Le documentaire, en langue tarifit et sous-titré en arabe, livre les témoignages de Rifains ayant migré en Algérie au début du XXe siècle. Ils quittaient alors le Maroc dans un contexte de sécheresse. En face l’Algérie, alors colonisée par la France, manquait de main-d’oeuvre. La première hijra (immigration) a eu lieu dans les années 1880/90. Une seconde génération de Rifains s’est rendue en Algérie dans les années 1930.

C’est notamment le cas de Mohammed Dirari, considéré comme le Marocain le plus âgé de la ville de Harlem aux Pays-Bas. Il quitte le Maroc pour l’Algérie alors qu’il n’a que 15 ans. Son périple le mènera notamment dans les rangs de l’armée du général Franco pendant la guerre civile espagnole (1936-39), puis aux Pays-Bas.

À l’instar de Mohamed Dirari, des milliers de Rifains ont quitté le Maroc pour l’Algérie. D’après l’un des témoignages recueillis lors du tournage du documentaire, le besoin de main-d’œuvre était tellement fort chez le voisin de l’Est que les colons français ne vérifiaient même pas si les Rifains qui arrivaient disposaient des attestations délivrées par l’administration espagnole de l’époque, et qui les autorisaient à quitter le territoire.

Une espèce de sélection naturelle se faisait au niveau de l’oued Moulouya à Oujda. Moyennant une rémunération, les bons nageurs aidaient à la traversée de cette rivière à proximité de la frontière maroco-algérienne, mais nombreux sont ceux qui ont perdu la vie dans ces eaux.

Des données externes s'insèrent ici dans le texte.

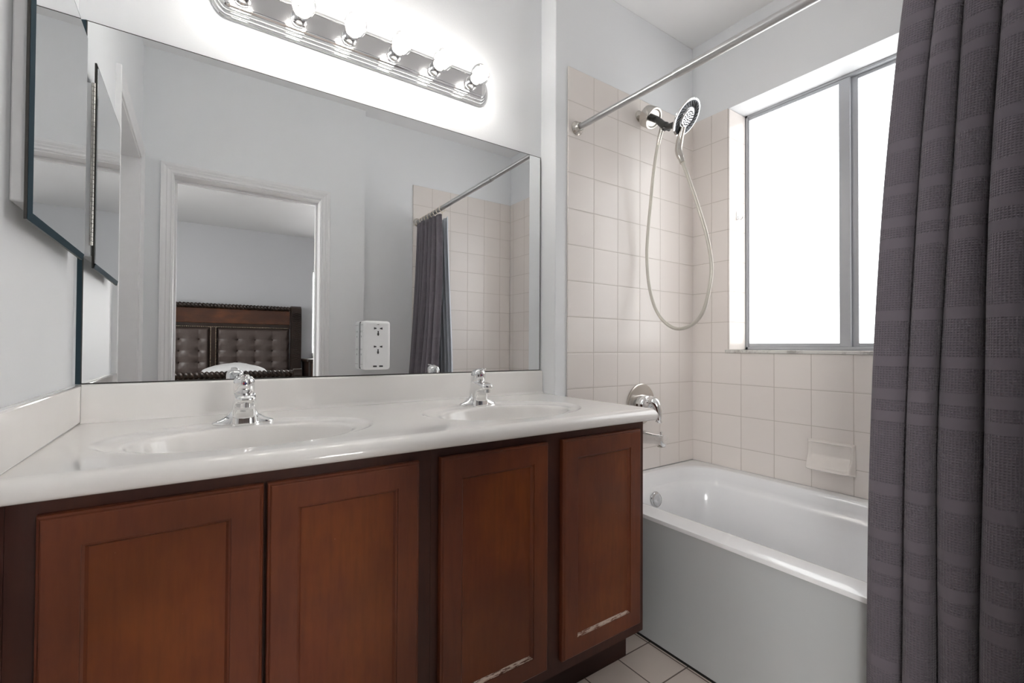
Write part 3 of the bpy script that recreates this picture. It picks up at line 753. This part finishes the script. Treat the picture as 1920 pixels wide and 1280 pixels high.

Pour ceux qui atteignaient l’Algérie, l’objectif n’était pas de s’y installer indéfiniment. Après un retour temporaire au Maroc, ils repartaient en fait vers l’Europe, notamment les Pays-Bas et l’Espagne. Cette Espagne qui entrava d’ailleurs le retour d’un bon nombre de ces Rifains au Maroc. En effet, pendant la guerre du Rif (1921-1926), les Espagnols craignaient qu’ils grossissent les rangs d’Abdelkrim Al Khattabi.

Lors de la projection à la Bibliothèque nationale, l’apparition d’Al Khattabi dans le film suscite les applaudissements de l’assistance, alors que cette figure historique du Rif n’a pas encore retrouvé ses lettres de noblesse dans l’histoire du Maroc. « Les archives sont pauvres sur le sujet« , signale Mohamed Bouzia, interrogé par Telquel.ma. Il a fallu au réalisateur six ans pour boucler son documentaire. « Le but est d’inscrire cette histoire souvent méconnue dans la mémoire collective marocaine, » insiste-t-il.